§ **Instructions for the task**
Retype only the lines running from the beginning of the entries below to the line with "scene.camera = cam", both included. Do not include pictures.

[Entries from a dataset]
+===+
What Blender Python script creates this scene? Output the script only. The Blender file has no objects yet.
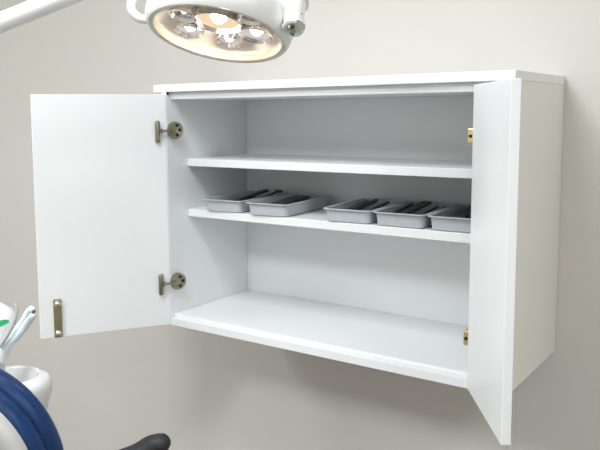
import bpy, bmesh, math, random
from mathutils import Vector, Matrix
random.seed(4)
S = 0.85                      # metres per cabinet width unit
C = bpy.context.scene.collection
scene = bpy.context.scene

# ------------------------------------------------------------------ camera
CAM = Vector((1.4995, -1.9923, 0.6216)) * S
RT = Vector((0.8045, 0.5939, -0.0093)); UP = Vector((-0.0585, 0.0949, 0.9938)); FW = Vector((-0.5911, 0.7989, -0.1111))
FPX, PX, PY = 746.5, 254.77, 197.32
def at(u, v, d):
    """room point seen in direction (u, v) at depth d metres"""
    return CAM + FW * d + RT * ((u - PX) / FPX * d) - UP * ((v - PY) / FPX * d)

cd = bpy.data.cameras.new('camera'); cam = bpy.data.objects.new('camera', cd); C.objects.link(cam)
rt = RT.normalized(); up = (UP - rt * UP.dot(rt)).normalized(); bk = rt.cross(up)
cam.matrix_world = Matrix(((rt.x, up.x, bk.x, CAM.x), (rt.y, up.y, bk.y, CAM.y), (rt.z, up.z, bk.z, CAM.z), (0, 0, 0, 1)))
cd.sensor_width = 36; cd.lens = FPX / 600 * 36
cd.shift_x = (300 - PX) / 600; cd.shift_y = -(225 - PY) / 600
cd.clip_start = 0.02
scene.camera = cam

# ------------------------------------------------------------------ materials
def mat(name, col, rough=0.5, metal=0.0, spec=0.5, noise=0.0, nscale=20, bump=0.0, bscale=200, coat=0.0, sub=0.0, trans=0.0):
    m = bpy.data.materials.new(name); m.use_nodes = True
    nt = m.node_tree; b = nt.nodes['Principled BSDF']
    b.inputs['Base Color'].default_value = (*col, 1); b.inputs['Roughness'].default_value = rough
    b.inputs['Metallic'].default_value = metal; b.inputs['Specular IOR Level'].default_value = spec
    b.inputs['Coat Weight'].default_value = coat
    b.inputs['Transmission Weight'].default_value = trans
    tc = nt.nodes.new('ShaderNodeTexCoord')
    if noise:
        n = nt.nodes.new('ShaderNodeTexNoise'); n.inputs['Scale'].default_value = nscale; n.inputs['Detail'].default_value = 4
        nt.links.new(tc.outputs['Object'], n.inputs['Vector'])
        r = nt.nodes.new('ShaderNodeValToRGB')
        r.color_ramp.elements[0].position = .3; r.color_ramp.elements[1].position = .7
        r.color_ramp.elements[0].color = (*[c * (1 - noise) for c in col], 1)
        r.color_ramp.elements[1].color = (*[min(1, c * (1 + noise)) for c in col], 1)
        nt.links.new(n.outputs['Fac'], r.inputs['Fac']); nt.links.new(r.outputs['Color'], b.inputs['Base Color'])
    if bump:
        n = nt.nodes.new('ShaderNodeTexNoise'); n.inputs['Scale'].default_value = bscale; n.inputs['Detail'].default_value = 3
        nt.links.new(tc.outputs['Object'], n.inputs['Vector'])
        bp = nt.nodes.new('ShaderNodeBump'); bp.inputs['Strength'].default_value = bump; bp.inputs['Distance'].default_value = .002
        nt.links.new(n.outputs['Fac'], bp.inputs['Height']); nt.links.new(bp.outputs['Normal'], b.inputs['Normal'])
    return m
def emis(name, col, strength):
    m = bpy.data.materials.new(name); m.use_nodes = True; nt = m.node_tree
    nt.nodes.remove(nt.nodes['Principled BSDF'])
    e = nt.nodes.new('ShaderNodeEmission'); e.inputs['Color'].default_value = (*col, 1); e.inputs['Strength'].default_value = strength
    nt.links.new(e.outputs[0], nt.nodes['Material Output'].inputs[0]); return m

M = {}
M['wall'] = mat('wall_paint', (.69, .662, .625), .85, spec=.2, noise=.012, nscale=3, bump=.05, bscale=300)
M['ceil'] = mat('ceiling_paint', (.82, .82, .80), .9, spec=.2, noise=.01, nscale=4)
M['floor'] = mat('floor_vinyl', (.16, .15, .135), .5, noise=.08, nscale=8)
M['cab'] = mat('white_laminate', (.83, .85, .86), .38, spec=.4, noise=.006, nscale=5)
M['carcass_side'] = mat('off_white_side_panel', (.82, .81, .76), .5, spec=.3, noise=.01, nscale=6)
M['brass'] = mat('antique_brass', (.36, .315, .20), .33, metal=.9, noise=.12, nscale=60)
M['nickel'] = mat('antique_nickel', (.33, .30, .225), .3, metal=.92, noise=.12, nscale=80)
M['gold'] = mat('bright_brass', (.80, .66, .36), .28, metal=.9, noise=.05, nscale=50)
M['hole'] = mat('dark_recess', (.012, .011, .009), .7, noise=.1, nscale=50)
M['bright'] = mat('polished_screw', (.85, .80, .68), .2, metal=1, noise=.03, nscale=50)
M['tray'] = mat('grey_tray_plastic', (.50, .53, .575), .42, noise=.03, nscale=25)
M['instr'] = mat('black_plastic', (.022, .024, .027), .42, noise=.2, nscale=40)
M['slate'] = mat('charcoal_plastic', (.06, .065, .07), .5, noise=.12, nscale=40)
M['steel'] = mat('brushed_steel', (.55, .56, .57), .3, metal=1, noise=.05, nscale=80)
M['lampw'] = mat('lamp_white_plastic', (.86, .87, .87), .3, spec=.5, noise=.006, nscale=10, coat=.2)
M['navy'] = mat('navy_vinyl', (.003, .028, .105), .36, spec=.3, noise=.08, nscale=12, bump=.15, bscale=350)
M['shell'] = mat('pale_grey_shell', (.47, .465, .455), .45, noise=.02, nscale=10)
M['armr'] = mat('charcoal_rubber', (.022, .022, .025), .55, noise=.1, nscale=60, bump=.2, bscale=500)
M['unit'] = mat('unit_white', (.84, .87, .87), .3, noise=.006, nscale=10, coat=.2)
M['tube'] = mat('pale_blue_tube', (.66, .74, .76), .3, noise=.02, nscale=30, coat=.3)
M['greyt'] = mat('grey_tube', (.46, .48, .48), .35, noise=.03, nscale=30)
M['green'] = mat('green_print', (.02, .42, .16), .45, noise=.05, nscale=30)
M['dgreen'] = mat('dark_green_button', (.01, .10, .04), .35, noise=.1, nscale=60)
M['porc'] = mat('porcelain', (.70, .71, .71), .12, noise=.006, nscale=8, coat=.5)
M['refl'] = mat('faceted_reflector', (.88, .83, .77), .35, metal=.1, noise=.12, nscale=40, bump=.6, bscale=60)
M['cup'] = mat('led_cup_chrome', (.75, .74, .74), .15, metal=1, noise=.15, nscale=90, bump=.4, bscale=120)
M['amber'] = mat('amber_lens_gasket', (.80, .74, .58), .3, metal=.3, noise=.1, nscale=40)
M['ledw'] = emis('led_warm', (1, .72, .42), 60)
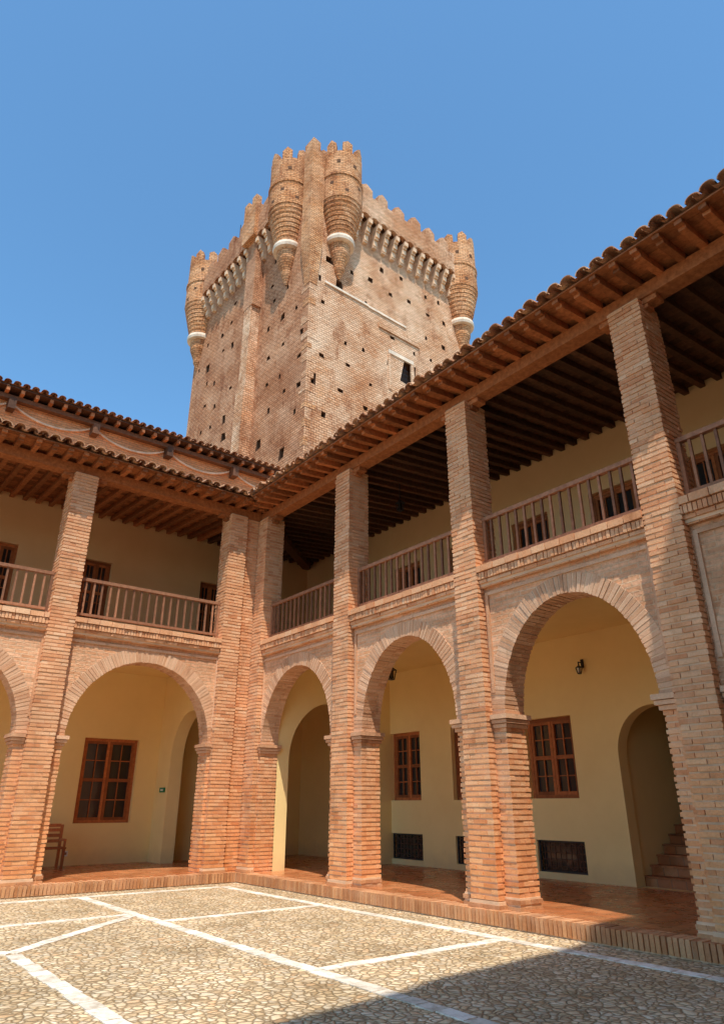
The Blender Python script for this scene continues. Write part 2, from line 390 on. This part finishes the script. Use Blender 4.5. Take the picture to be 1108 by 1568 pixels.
    K=MB(fn); ts=.22; ze=zr(-over)+.185; zt=lambda d:ze+ts*(d+over)
    dk=-over-.02; top=6.2; tt=min(top,aend)
    K.face([(end,dk,zt(dk)),(dk,dk,zt(dk)),(tt,tt,zt(tt)),(aend,top,zt(top)),(end,top,zt(top))],'tile')
    K.face([(end,top,zt(top)),(aend,top,zt(top)),(aend,top+4.5,zt(top)-1.2),(end,top+4.5,zt(top)-1.2)],'tile')
    def tile(a,s,e,r0,r1,sg,up):
        rows=[]
        for (dd,r) in ((s,r0),(e,r1)):
            rows.append([(a+r*math.cos(math.pi*j/8),dd,zt(dd)+up+sg*r*.85*math.sin(math.pi*j/8)) for j in range(9)])
        K.grid(rows,'tile')
        if sg>0:
            rows=[[(a+(r0-.016)*math.cos(math.pi*j/8),s,zt(s)+up+(r0-.016)*.85*math.sin(math.pi*j/8)) for j in range(9)],
                  [(a+r0*math.cos(math.pi*j/8),s,zt(s)+up+r0*.85*math.sin(math.pi*j/8)) for j in range(9)]]
            K.grid(rows,'tile')
            rows=[rows[0],[(a+(r1-.016)*math.cos(math.pi*j/8),e,zt(e)+up+(r1-.016)*.85*math.sin(math.pi*j/8)) for j in range(9)]]
            K.grid(rows,'tile')
    a=end+.1
    while a<aend:
        s=max(-over-.12,a)+U(-.045,.045); aj=a+U(-.018,.018); q=s
        while q<min(s+3.2,top):
            tile(aj+U(-.006,.006),q,q+.46,.112,.088,1,.055+U(-.01,.018)); q+=.38
        if q<top-.3: tile(aj,q,top,.1,.1,1,.04)
        tile(aj+.125,s+.02+U(-.02,.02),s+2.5,.085,.1,-1,.085)
        a+=.25
    K.done('clay_tile_roof',root)
    G=MB(fn); segs=[]; prev=lo
    for (p,q) in marks: segs.append((q,prev)); prev=p
    for (p,q) in segs:
        G.box(p,q,.24,.33,6.32,6.39,'rail'); G.box(p,q,.255,.315,5.52,5.575,'rail')
        n=int((q-p)/.185)
        for i in range(1,n):
            a=p+(q-p)*i/n+U(-.006,.006); w=.02
            G.box(a-w,a+w,.265,.305,5.575,6.32,'rail')
        for a in (p+.03,q-.03): G.box(a-.03,a+.03,.25,.32,5.4,6.32,'rail')
    G.done('wooden_railing',root)
    return root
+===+
§ **Exercise response**
What Blender Python script creates this scene? Output the script only. The Blender file has no objects yet.
import bpy, bmesh, math, random
from mathutils import Vector, Matrix
random.seed(4)
S = 0.85                      # metres per cabinet width unit
C = bpy.context.scene.collection
scene = bpy.context.scene

# ------------------------------------------------------------------ camera
CAM = Vector((1.4995, -1.9923, 0.6216)) * S
RT = Vector((0.8045, 0.5939, -0.0093)); UP = Vector((-0.0585, 0.0949, 0.9938)); FW = Vector((-0.5911, 0.7989, -0.1111))
FPX, PX, PY = 746.5, 254.77, 197.32
def at(u, v, d):
    """room point seen in direction (u, v) at depth d metres"""
    return CAM + FW * d + RT * ((u - PX) / FPX * d) - UP * ((v - PY) / FPX * d)

cd = bpy.data.cameras.new('camera'); cam = bpy.data.objects.new('camera', cd); C.objects.link(cam)
rt = RT.normalized(); up = (UP - rt * UP.dot(rt)).normalized(); bk = rt.cross(up)
cam.matrix_world = Matrix(((rt.x, up.x, bk.x, CAM.x), (rt.y, up.y, bk.y, CAM.y), (rt.z, up.z, bk.z, CAM.z), (0, 0, 0, 1)))
cd.sensor_width = 36; cd.lens = FPX / 600 * 36
cd.shift_x = (300 - PX) / 600; cd.shift_y = -(225 - PY) / 600
cd.clip_start = 0.02
scene.camera = cam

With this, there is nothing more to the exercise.